Kaushik has used dialogue to create an impact, not just convey emotions. One of them, spoken by the headmaster of the school, sticks in your mind. It’s got to do with ‘threat’— as in ‘this is not a threat’. ‘This is a threat’ and ‘eta kintu anurodh’. He’s used humour unexpectedly to break the tension of a scene. Jayabrata’s (Saswata) throwing the basketball, for instance.

Now a special word on photography. In cricket there’s an expression called ‘hand-eye co-ordination’. In C/O Sir it’s ‘perfect brain-eye co-ordination’ between Kaushik and Shirsha Roy (DoP). It’s taken them time to build the team. But now it’s there. Different colours used — black-and-white, sepia, or colour to denote specific mood swings in the film. The duo are responsible for some really memorable scenes. Lace curtains slowly filling up the entire screen. The shadow of a curtain tapestried on Meghna’s (Sudipta) face. The stillness of the bungalow amidst gathering fog. The jostling bustle of the hilly roads. The red sun dipping into a grave of massive dark clouds — all this you remember long after the film is over.

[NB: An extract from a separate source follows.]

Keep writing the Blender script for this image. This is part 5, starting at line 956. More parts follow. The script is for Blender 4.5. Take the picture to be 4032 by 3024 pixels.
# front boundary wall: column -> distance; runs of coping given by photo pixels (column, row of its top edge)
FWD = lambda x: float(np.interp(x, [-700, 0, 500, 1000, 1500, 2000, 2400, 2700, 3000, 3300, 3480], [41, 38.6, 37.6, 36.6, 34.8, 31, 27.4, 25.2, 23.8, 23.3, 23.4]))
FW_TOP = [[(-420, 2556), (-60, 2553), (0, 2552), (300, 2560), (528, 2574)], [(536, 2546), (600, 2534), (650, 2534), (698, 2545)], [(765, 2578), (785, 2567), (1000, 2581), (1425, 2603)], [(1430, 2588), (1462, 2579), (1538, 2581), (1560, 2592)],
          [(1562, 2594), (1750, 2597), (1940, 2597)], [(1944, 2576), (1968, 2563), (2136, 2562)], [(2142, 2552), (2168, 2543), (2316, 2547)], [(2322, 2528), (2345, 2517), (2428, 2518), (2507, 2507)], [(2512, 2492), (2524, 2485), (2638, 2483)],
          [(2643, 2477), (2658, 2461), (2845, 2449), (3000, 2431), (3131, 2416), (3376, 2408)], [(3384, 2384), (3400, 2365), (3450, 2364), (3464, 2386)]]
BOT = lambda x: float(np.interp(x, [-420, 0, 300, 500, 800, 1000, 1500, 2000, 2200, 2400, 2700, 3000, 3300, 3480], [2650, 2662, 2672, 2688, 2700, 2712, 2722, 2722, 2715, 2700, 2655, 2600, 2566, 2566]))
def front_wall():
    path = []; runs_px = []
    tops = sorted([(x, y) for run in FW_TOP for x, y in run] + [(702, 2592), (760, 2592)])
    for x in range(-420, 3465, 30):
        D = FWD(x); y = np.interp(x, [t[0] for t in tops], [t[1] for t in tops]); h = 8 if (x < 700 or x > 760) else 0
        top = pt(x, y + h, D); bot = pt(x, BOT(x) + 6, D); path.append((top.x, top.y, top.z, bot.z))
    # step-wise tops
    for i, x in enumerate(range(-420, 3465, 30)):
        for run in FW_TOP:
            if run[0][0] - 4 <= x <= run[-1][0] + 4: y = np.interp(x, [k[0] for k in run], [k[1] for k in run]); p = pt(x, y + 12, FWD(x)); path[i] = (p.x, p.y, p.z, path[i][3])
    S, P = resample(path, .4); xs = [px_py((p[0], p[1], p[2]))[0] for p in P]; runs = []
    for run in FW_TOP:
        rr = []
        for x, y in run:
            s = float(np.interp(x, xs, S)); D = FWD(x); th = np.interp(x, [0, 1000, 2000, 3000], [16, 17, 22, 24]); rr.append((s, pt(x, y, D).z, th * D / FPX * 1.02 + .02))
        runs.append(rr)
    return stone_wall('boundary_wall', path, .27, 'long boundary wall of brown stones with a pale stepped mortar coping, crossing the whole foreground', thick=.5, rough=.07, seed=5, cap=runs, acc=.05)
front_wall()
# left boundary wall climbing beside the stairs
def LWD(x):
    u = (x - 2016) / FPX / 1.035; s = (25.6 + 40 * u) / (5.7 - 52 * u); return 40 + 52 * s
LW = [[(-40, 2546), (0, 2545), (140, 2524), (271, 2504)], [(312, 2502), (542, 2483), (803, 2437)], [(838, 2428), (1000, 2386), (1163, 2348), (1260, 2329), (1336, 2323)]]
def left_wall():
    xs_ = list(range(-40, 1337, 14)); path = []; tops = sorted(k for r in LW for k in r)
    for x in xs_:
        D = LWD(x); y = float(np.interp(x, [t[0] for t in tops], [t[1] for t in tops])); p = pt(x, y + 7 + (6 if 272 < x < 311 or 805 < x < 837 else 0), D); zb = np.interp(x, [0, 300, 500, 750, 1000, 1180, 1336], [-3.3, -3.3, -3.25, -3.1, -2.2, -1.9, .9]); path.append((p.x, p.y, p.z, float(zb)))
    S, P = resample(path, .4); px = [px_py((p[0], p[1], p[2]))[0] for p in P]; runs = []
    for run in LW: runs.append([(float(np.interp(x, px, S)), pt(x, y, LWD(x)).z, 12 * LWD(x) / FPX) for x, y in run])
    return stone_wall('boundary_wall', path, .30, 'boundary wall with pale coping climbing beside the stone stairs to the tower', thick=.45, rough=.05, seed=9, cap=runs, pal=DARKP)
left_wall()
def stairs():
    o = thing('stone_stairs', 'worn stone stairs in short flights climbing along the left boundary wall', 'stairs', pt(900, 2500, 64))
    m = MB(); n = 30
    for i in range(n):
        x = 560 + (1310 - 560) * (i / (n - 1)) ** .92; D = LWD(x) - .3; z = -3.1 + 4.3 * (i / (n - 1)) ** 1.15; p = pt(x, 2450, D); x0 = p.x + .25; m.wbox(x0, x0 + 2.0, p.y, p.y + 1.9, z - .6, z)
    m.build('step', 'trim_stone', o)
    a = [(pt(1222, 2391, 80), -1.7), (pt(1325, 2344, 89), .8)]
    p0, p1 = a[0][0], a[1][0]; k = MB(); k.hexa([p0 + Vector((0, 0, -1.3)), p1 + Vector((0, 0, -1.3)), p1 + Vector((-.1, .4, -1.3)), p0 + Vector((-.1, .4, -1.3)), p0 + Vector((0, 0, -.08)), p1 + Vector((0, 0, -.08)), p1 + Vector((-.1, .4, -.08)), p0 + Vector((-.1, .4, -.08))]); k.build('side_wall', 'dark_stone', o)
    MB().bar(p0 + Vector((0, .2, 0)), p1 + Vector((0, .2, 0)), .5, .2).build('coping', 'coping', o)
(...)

Now to acting. The two women in the movie you could happily fall in love with. Reshmi-alias-Sushmita-alias-Susmita (Raima Sen) for her utter vulnerability, and Meghna (Sudipta ) for her restrained uprightness. While Raima exudes her customary charm, it’s Sudipta that your heart cries out for. Here’s a talented actress, relegated to bits-and-pieces roles that come her way — the odd role in Bariwali or in Goynar Baksho. But in C/O Sir her talents are in full display, specially so because it’s so delicately underplayed.

A special feature of C/O Sir is the uniformly high standard of acting. It’s so good to see Arunda (Arun Mukherjee) as Mr Das after so many years. Indraneil (Sengupta) as Ranabir, Kunal Padhi as Mr Ghosh and Sabyasachi (Chakrabarty) as the headmaster are their usual polished selves. But the person who specially catches your eye is the other Arunda (Guha Thakurata). An asset in the film industry as an assistant director, Arunda has been flexing his muscles of late as an actor (remember Shabdo?), doing a ‘Bob Biswas’ job here with supreme aplomb. As for the original ‘BB’, what can you say about him? If his Bob Biswas was flamboyant, and Meghe Dhaka Tara full of inner turmoil, here in C/O Sir, he’s calm, unperturbed. He’s arrived. He’s stopped acting. He’s Jayabrata Ray.

All this is on the credit side. On the debit side, one feels the second half of the movie could perhaps been tighter. A full song could have been shortened. Certain elements could have been eliminated. It’s a thriller, after all.

C/O Sir is the most commercial film Kaushik has made so far. It has drama, lust, greed, corruption, as also a whiff of love. There is crime and punishment. But there’s also the hope of redemption. And we’ll live with that.

Watchable? As ‘Chopsie’, Priyanka Chopra would have said in the Pepsi commercial — Oh yes!